King lignite must die

The Greek energy mix is dominated by lignite, which accounts for about 50% of power generation, followed by natural gas at 25% and renewable sources and hydroelectrics at 13% (2012 data). The remaining share comes either from generation in the non-interconnected system or imports from neighboring countries.

The lignite units of the public power corporation in ptolemaida: background for a children’s playground

© WWF Greece

The guidelines that Greece must follow should be in line with the European Union framework, which has adopted a primary target of 80–95% reduction in emissions (in relation to the reference year 1990) by 2050.

Through Law 3851/2010, our country has already set the goal of a 20% participation of renewable energy sources in final energy consumption by 2020, specifying a 40% penetration in power generation.

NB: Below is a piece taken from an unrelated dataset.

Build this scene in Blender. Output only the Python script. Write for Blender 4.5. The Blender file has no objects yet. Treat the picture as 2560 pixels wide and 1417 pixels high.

Still, Greece’s dependence on lignite remains extensive, while pressure for the establishment of new lignite units by the Public Power Corporation (PPC) and private power generation enterprises is intensified. The PPC Shareholders’ General Assembly has already approved the signing of a contract for the construction of a new 660 MW unit in the lignite center of Ptolemaida, and another unit is expected to start operating in Meliti in 2021.

Our position is non-negotiable

We have substantiated that it is possible for Greece to cover its energy needs while gradually breaking free from its dependence on lignite. We have also demonstrated that hard coal and nuclear energy are not necessary for meeting our needs.

Once again political will is key to the final decision-making, but we are hopeful that, with everyone’s help, we will manage to clean up our country’s energy sector.